MARGUERITE HELMERS
DEPARTMENT OF ENGLISH
UNIVERSITY OF WISCONSIN OSHKOSH
We know that students learn best when they have clearly-defined and achievable goals for assignments. Sending students into a computer lab with an open-ended assignment to "search the web" is not effective because the assignment is too broad. In addition to hundreds of hits of varying quality resulting from keyword searches or subject directory channel listings, the space of the web, by which I mean the very sense of where we are, is not at all clear. Novice users of all ages are frequently confused about who has written pages, at what location they have arrived, and whether they are connected to a server at a local site or a remote site. In fact, many top hits on channels are paid positions. Drawing attention to the consequences of this for-profit information system in the new magazine Brill’s Content, Noah Robischon cautions:
Most on-line consumers are probably unaware that the most valuable real estate on a channel goes to the highest bidder rather than to the best content provider. (40)
Thus, what begins as an adventure can become frustrated by sharks, seduction, floundering, and shipwreck.

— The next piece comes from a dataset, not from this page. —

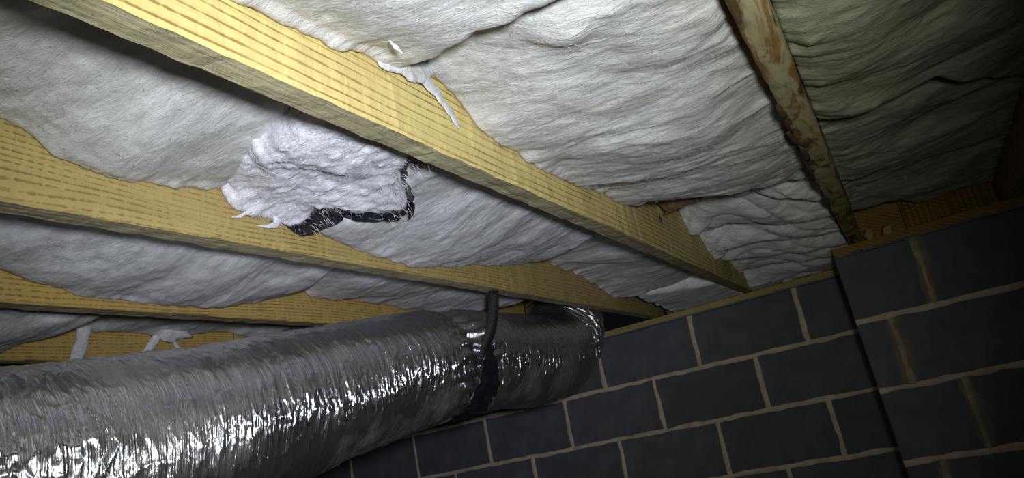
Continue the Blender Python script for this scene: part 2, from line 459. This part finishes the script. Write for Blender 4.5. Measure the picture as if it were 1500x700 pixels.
# ------------------------------------------------------------------ insulation batts
def interp(tab, y):
    tab = np.array(tab, float); return np.interp(y, tab[:, 0], tab[:, 1])
def batt(label, xa, xb, left, right, y0, y1, mat, seed, sag=.02, amp=1.0, ragl=.006, extra=None, top=None, res=.0045, endr=.03, group='glass wool batts between the joists', ragend=.006, thick=None, stretch=(1, 1)):
    """left/right: (y, z) where the wool meets the joists; y0/y1: near and far end, numbers or lists of (u, y)"""
    f0 = (lambda u: np.full_like(u, y0)) if not isinstance(y0, list) else (lambda u: interp(y0, u))
    f1 = (lambda u: np.full_like(u, y1)) if not isinstance(y1, list) else (lambda u: interp(y1, u))
    Ly = max(np.max(f1(np.linspace(0, 1, 9))) - np.min(f0(np.linspace(0, 1, 9))), .05)
    nu = int((xb - xa) / res) + 1; nv = int(Ly / res) + 1
    u = np.linspace(0, 1, nu); v = np.linspace(0, 1, nv)
    U, W = np.meshgrid(u, v)
    Y0 = f0(u) + ragend * n1(u * (xb - xa), 40, 4, seed + 1); Y1 = f1(u) + ragend * n1(u * (xb - xa), 40, 4, seed + 2)
    Y = Y0[None] + (Y1 - Y0)[None] * W; X = xa + (xb - xa) * U
    def soft(tab):      # the edge heights, blurred, for the body of the batt
        return sum(interp(tab, Y + d) for d in (-.09, -.045, 0, .045, .09)) / 5
    s = U * U * (3 - 2 * U)
    el, er = np.exp(-U / .10), np.exp(-(1 - U) / .10)
    zl = soft(left) * (1 - el) + el * (interp(left, Y) + ragl * n1(Y.ravel(), 38, 4, seed + 3).reshape(Y.shape))
    zr = soft(right) * (1 - er) + er * (interp(right, Y) + ragl * n1(Y.ravel(), 38, 4, seed + 4).reshape(Y.shape))
    Z = zl * (1 - s) + zr * s - sag * (4 * U * (1 - U)) ** .7
    P = np.stack([X.ravel() * stretch[0], Y.ravel() * stretch[1], np.zeros(X.size)], 1)
    warp = P + .03 * np.stack([fbm(P, 7, 2, seed + 20), fbm(P, 7, 2, seed + 21), P[:, 0] * 0], 1)
    n = .011 * fbm(warp, (5, 8, 1), 2, seed + 5)
    rid = 1 - np.abs(fbm(warp, (4.5, 13, 1), 3, seed + 6))
    n = n - .0013 * rid ** 3 + .0026 * fbm(warp, (13, 17, 1), 2, seed + 8) + .0011 * fbm(warp, (40, 62, 1), 4, seed + 7, .65)
    fade = np.clip(np.minimum(U, 1 - U) / .06, .35, 1).ravel()
    Z = Z + (amp * n * fade).reshape(Z.shape)
    if extra is not None: Z = extra(X, Y, U, W, Z)
    # rounded ends
    d = np.minimum(W, 1 - W) * np.abs(Y1 - Y0)[None]
    e = np.clip(1 - d / endr, 0, 1); Z = Z + endr * (1 - np.sqrt(np.clip(1 - e * e, 0, 1)))
    Xd = X + .0
    zt = top if top is not None else DECK - .004
    V = np.stack([Xd.ravel(), Y.ravel(), Z.ravel()], 1)
    base = len(V)
    F = grid_faces(nu, nv, flip=True).tolist()
    # sides up to the top (four strips and a lid)
    idx = np.arange(nu * nv).reshape(nv, nu)
    loop = np.concatenate([idx[0, :], idx[1:, -1], idx[-1, -2::-1], idx[-2:0:-1, 0]])
    Vt = V[loop].copy(); Vt[:, 2] = np.maximum(zt, Vt[:, 2] + .002) if thick is None else Vt[:, 2] + thick
    n2 = len(loop)
    for i in range(n2):
        j = (i + 1) % n2
        F.append([int(loop[i]), int(loop[j]), base + j, base + i])
    F.append([base + i for i in range(n2)])
    V = np.concatenate([V, Vt])
    o = mesh('insulation_batt', V, F, mat)
    return tag(o, label, 'insulation', group)
gap = .0012
def bay(l, r): return JX[l] + gap, JX[r] - JW - gap
def flat(z): return [(-5, z), (9, z)]

def strands(name, parent, starts, dirs, length, mat, seed, wdt=.0006, droop=.3):
    """loose glass fibres: thin three-sided curved threads"""
    rg = np.random.RandomState(seed); V = []; F = []
    for p, d in zip(starts, dirs):
        p = np.array(p, float); d = np.array(d, float); L = length * rg.uniform(.4, 1.2); K = 5
        for k in range(K):
            t = k / (K - 1); c = p + d * L * t + np.array([0, 0, -droop * L * t * t]) + rg.normal(0, .06, 3) * L * t
            ww = wdt * (1.1 - t)
            b = len(V)
            for a in range(3):
                V.append(c + ww * np.array([math.cos(a * 2.1), math.sin(a * 2.1) * .5, math.sin(a * 2.1)]))
            if k:
                for a in range(3): F.append([b - 3 + a, b - 3 + (a + 1) % 3, b + (a + 1) % 3, b + a])
    o = mesh(name, V, F, mat, parent); o['kind'] = 'stuff'; return o

# bay one: between joist one (left) and the stained joist (right)
xa, xb = bay('one', 'stained')
A1L = [(-1.2, .43), (.30, .424), (.379, .427), (.438, .435), (.524, .438), (.557, .443), (.594, .451), (.665, .475), (.73, .488)]
A2L = [(.55, .490), (.726, .484), (.757, .476), (.786, .459), (.816, .442), (.871, .433), (.932, .425), (1.026, .420), (1.142, .428), (1.282, .442), (1.378, .443), (1.5, .47), (1.60, .49)]
b1 = batt('smooth white insulation batt above the big joist at the top, ending in a dark seam', xa, xb, A1L, [(-1.1, .415), (.3, .405), (.7, .405)], -1.1, [(0, .672), (.06, .655), (.37, .588), (.65, .566), (1, .545)], M_wool, 1, .026, endr=.022)
b2 = batt('large bright white insulation batt between the big joist and the stained joist', xa, xb, A2L, [(.5, .408), (1.3, .412), (1.7, .43)], [(0, .680), (.06, .663), (.37, .596), (.65, .574), (1, .553)], [(0, 1.50), (.15, 1.44), (.5, 1.47), (.8, 1.53), (1, 1.60)], M_wool, 2, .022, 1.15, endr=.03,
          extra=lambda X, Y, U, W, Z: Z + .010 * np.exp(-((W * .85) / .03) ** 2) - .004 * np.clip((Y - 1.1) / .3, 0, 1) * (np.abs(fbm(np.stack([X.ravel(), Y.ravel(), X.ravel() * 0], 1), (6, 26, 1), 3, 77))).reshape(X.shape))
def folds(X, Y, U, W, Z):
    P = np.stack([X.ravel(), Y.ravel(), X.ravel() * 0], 1)
    wv = .05 * fbm(P, 4.5, 2, 201).reshape(X.shape) + .012 * fbm(P, 16, 2, 202).reshape(X.shape)
    q = Y - .30 * (U - .45) ** 2 + .05 * U + wv
    per = .20
    lob = np.abs(np.sin(np.pi * q / per)) ** .5
    q2 = q * 1.0 + .10 * np.sin(U * 5) + .07
    lob2 = np.abs(np.sin(np.pi * q2 / .115)) ** .55
    fl = np.clip((W) / .1, 0, 1)
    return np.maximum(Z + .040 - fl * (.056 * lob + .012 * lob2 + .0015 * fbm(P, (30, 60, 1), 3, 203).reshape(X.shape)), H + .004)
A3L = [(1.5, .545), (1.86, .530), (1.932, .503), (2.064, .488), (2.16, .464), (2.21, .450), (2.414, .470), (2.534, .452), (2.66, .425), (2.75, .385)]
b3 = batt('crumpled folded wad of white insulation above the wall corner', xa, XE - .004 + .052, A3L, [(1.5, .445), (2.0, .420), (2.6, .400), (2.75, .383)], [(0, 1.86), (.2, 1.72), (.5, 1.60), (.8, 1.58), (1, 1.62)], DY + .09, M_wool_fluffy, 3, .010, .5, extra=folds, endr=.05)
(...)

A combination of conceptual thinking, learning objectives, performance objectives (which are behaviorally-based), class discussion, pen, paper, colored pencils, and chalk can be wonderful aids to thinking about the World Wide Web and designing practical assignments. My solution is to have my students make maps of webtexts. This assignment can work with any grade. My students are college students, but the websites and books that the research is based upon are all addressed to K-12 teachers. I've used this assignment in teacher-training programs, too, and can testify that it's fun and useful.